На следующий год, приехав на пляж полюбоваться цветением знаменитого вонсанского шиповника, он не нашел ни одного цветка. Прохожий сообщил ему, что местные дети от голода оборвали все цветы, чтобы съесть завязи. Ли не увидел ни современных аграрных технологий, ни механизированных хозяйств, о которых любило вещать правительство КНДР и его эмиссары. Вместо этого он увидел, как тысячи крестьян вручную собирают рис и злаки[4].
Но режиму нужно было насаждать миф.
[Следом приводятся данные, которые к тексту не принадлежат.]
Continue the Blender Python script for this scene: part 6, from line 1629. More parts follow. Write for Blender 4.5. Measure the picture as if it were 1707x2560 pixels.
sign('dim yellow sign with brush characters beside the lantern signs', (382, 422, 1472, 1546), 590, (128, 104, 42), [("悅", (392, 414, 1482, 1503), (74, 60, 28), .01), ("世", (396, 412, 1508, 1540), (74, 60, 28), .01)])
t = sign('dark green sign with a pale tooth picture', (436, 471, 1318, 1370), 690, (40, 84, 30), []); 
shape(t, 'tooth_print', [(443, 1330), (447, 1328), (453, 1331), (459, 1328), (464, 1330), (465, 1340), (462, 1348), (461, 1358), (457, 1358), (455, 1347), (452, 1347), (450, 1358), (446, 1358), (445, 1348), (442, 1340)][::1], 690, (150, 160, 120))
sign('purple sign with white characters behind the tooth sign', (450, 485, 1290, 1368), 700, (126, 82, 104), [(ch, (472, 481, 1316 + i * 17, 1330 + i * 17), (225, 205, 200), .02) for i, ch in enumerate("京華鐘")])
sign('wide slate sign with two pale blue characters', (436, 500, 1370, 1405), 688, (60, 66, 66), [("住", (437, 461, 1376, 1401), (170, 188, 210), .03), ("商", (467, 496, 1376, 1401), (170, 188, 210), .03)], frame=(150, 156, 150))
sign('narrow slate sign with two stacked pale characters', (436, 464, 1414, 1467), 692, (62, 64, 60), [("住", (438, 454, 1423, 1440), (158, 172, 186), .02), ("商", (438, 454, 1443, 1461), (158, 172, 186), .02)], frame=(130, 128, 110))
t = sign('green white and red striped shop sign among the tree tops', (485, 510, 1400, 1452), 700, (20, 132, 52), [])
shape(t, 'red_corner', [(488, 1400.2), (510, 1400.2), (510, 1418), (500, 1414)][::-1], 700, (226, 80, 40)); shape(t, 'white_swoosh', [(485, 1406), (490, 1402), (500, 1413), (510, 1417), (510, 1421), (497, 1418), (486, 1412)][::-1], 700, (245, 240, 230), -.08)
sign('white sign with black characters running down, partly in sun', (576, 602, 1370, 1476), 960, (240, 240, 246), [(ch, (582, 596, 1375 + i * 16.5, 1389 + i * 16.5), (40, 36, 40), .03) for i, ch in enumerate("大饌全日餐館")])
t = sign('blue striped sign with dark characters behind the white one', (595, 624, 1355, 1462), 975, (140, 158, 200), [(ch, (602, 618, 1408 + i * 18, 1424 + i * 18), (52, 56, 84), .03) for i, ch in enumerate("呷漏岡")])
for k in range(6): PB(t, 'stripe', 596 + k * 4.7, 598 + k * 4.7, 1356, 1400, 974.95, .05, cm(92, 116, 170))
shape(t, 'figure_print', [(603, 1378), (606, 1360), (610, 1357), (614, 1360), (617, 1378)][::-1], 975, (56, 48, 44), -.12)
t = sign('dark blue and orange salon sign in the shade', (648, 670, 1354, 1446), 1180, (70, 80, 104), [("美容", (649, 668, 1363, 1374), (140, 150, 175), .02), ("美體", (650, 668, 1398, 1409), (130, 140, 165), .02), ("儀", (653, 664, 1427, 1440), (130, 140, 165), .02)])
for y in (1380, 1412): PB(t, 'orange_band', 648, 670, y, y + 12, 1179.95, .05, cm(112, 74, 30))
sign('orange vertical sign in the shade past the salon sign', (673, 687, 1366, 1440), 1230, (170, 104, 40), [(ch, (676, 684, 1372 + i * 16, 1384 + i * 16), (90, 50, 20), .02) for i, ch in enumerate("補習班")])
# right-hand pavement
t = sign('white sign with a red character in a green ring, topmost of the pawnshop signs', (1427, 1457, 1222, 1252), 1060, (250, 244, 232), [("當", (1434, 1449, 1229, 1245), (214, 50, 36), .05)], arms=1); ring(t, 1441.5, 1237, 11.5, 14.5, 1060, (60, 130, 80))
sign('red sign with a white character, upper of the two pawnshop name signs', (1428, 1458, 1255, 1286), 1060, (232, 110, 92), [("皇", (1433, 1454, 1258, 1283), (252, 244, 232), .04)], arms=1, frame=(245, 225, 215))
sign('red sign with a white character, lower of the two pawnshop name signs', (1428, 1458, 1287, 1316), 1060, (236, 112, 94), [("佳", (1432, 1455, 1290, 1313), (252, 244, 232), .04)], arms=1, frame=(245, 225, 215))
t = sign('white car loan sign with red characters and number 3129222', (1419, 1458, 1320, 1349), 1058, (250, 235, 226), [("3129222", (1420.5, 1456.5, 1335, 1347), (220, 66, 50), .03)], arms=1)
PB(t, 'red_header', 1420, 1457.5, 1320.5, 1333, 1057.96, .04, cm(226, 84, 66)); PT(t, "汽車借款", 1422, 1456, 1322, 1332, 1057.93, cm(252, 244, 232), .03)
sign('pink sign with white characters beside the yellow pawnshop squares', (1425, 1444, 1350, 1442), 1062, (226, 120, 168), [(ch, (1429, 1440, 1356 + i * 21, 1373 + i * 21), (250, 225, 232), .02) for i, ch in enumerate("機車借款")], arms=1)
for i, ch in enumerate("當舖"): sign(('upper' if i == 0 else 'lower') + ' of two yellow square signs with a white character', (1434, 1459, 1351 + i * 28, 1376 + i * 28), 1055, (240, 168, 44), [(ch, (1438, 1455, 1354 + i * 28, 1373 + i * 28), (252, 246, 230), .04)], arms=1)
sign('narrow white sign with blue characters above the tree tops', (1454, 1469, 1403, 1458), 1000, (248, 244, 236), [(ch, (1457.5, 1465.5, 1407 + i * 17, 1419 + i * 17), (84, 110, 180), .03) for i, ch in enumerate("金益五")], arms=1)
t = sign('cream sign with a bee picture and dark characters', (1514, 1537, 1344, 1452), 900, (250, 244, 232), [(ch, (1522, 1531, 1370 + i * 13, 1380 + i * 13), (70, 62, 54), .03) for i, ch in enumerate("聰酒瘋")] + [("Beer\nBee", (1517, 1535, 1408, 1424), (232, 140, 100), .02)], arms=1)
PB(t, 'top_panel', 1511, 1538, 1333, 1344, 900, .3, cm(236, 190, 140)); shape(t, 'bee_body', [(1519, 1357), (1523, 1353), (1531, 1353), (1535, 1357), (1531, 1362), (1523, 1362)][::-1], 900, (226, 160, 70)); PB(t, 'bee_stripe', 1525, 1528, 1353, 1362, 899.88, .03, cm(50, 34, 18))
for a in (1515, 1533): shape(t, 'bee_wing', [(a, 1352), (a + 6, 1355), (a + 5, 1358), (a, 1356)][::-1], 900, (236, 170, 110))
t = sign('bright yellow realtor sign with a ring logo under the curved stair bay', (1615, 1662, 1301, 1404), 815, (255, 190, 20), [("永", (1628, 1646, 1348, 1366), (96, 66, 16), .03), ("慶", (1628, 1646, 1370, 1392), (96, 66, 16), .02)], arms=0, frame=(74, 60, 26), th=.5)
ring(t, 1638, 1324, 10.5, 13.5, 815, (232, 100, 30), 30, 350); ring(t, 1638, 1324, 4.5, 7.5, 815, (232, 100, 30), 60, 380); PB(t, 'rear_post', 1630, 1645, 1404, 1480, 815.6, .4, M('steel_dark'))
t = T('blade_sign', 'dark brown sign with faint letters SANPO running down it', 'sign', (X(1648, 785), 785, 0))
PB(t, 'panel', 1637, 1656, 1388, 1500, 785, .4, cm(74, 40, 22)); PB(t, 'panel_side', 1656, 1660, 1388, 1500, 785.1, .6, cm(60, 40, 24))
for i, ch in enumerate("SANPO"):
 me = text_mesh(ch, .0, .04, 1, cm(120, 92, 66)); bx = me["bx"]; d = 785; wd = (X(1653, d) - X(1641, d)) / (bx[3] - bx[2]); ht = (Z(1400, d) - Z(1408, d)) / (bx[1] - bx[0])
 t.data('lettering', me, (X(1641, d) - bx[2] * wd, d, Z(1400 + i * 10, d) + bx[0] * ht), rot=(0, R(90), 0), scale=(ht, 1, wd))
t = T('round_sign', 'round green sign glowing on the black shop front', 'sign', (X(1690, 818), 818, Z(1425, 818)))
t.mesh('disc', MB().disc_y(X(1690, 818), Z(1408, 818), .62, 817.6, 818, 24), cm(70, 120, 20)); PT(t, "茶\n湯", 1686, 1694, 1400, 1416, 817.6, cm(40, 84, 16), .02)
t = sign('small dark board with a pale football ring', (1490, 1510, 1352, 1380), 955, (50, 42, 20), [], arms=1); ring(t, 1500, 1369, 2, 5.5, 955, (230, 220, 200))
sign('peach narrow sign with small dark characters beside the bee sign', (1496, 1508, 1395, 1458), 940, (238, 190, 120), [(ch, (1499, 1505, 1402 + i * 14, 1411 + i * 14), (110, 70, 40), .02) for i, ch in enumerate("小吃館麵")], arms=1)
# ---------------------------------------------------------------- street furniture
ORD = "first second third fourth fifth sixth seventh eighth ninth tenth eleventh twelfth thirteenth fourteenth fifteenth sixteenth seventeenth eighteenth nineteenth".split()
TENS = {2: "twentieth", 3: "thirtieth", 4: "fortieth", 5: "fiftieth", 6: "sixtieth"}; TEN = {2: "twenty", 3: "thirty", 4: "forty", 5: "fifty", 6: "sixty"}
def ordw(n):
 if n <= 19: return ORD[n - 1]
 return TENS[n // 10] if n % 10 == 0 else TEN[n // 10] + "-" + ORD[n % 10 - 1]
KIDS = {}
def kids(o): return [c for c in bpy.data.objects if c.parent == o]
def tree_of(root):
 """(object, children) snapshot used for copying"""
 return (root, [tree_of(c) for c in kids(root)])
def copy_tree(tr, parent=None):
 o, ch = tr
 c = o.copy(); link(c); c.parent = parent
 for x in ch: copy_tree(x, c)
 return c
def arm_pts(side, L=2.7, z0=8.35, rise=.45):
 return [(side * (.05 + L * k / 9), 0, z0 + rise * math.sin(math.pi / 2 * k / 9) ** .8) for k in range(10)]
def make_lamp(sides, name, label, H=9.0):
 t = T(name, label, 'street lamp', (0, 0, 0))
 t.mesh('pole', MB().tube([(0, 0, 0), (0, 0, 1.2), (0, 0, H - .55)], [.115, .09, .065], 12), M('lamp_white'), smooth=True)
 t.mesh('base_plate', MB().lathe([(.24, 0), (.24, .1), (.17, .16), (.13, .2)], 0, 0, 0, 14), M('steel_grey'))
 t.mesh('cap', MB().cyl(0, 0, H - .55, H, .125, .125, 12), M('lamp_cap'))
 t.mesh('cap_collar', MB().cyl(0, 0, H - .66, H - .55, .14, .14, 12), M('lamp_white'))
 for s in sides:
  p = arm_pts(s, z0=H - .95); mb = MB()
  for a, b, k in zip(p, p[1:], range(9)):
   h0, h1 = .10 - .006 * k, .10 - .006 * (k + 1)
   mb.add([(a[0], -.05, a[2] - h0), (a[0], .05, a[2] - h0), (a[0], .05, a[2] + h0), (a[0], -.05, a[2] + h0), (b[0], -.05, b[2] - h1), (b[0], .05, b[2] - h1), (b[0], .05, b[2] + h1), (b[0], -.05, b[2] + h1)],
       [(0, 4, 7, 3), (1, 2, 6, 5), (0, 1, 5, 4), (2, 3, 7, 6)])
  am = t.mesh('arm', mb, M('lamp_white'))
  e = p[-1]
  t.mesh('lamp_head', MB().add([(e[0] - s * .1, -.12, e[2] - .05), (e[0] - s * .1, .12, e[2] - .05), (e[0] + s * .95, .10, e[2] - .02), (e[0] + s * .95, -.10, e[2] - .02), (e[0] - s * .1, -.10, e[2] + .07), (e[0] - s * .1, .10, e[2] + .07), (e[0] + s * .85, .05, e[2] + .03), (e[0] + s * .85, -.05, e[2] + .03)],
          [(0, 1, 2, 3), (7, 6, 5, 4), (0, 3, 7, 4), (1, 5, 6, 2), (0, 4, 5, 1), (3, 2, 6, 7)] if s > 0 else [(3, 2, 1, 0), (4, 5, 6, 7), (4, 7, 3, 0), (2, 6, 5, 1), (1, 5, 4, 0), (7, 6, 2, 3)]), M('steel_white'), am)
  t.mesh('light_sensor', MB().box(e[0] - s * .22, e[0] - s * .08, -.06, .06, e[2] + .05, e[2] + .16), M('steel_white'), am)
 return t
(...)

В 1984 г. в Южной Корее случились опустошительные наводнения, и тогда Север послал соседям продовольственную помощь, и корабли уходили из Вонсана, который лежит всего лишь в 130 километрах от демилитаризованной зоны, полосы ничьей земли шириной четыре километра, разделившей полуостров пополам в 1953 г. по окончании Корейской войны. Через восемь месяцев после рождения Ким Чен Ына, несмотря на то что обычные граждане КНДР страдали от острой нехватки продовольствия, из Вонсана повезли тюки, маркированные надписями «Гуманитарная помощь жертвам наводнения в Южной Корее» и символом северокорейского Красного Креста. «Это первое счастливое событие в 40-летней истории нашего разделения, и потому порт кипел энтузиазмом, – писала газета "Нодон синмун", рупор Трудовой партии Кореи. – Со всех причалов раздавались напутственные голоса… любовь к семье переполняла людей».
Конечно, Ким Чен Ын об этом не знал. Он рос в безмятежном уединении правительственного особняка в Пхеньяне или вонсанской приморской резиденции, столь обширной, что дети передвигались по ней на электрических гольфмобилях[5].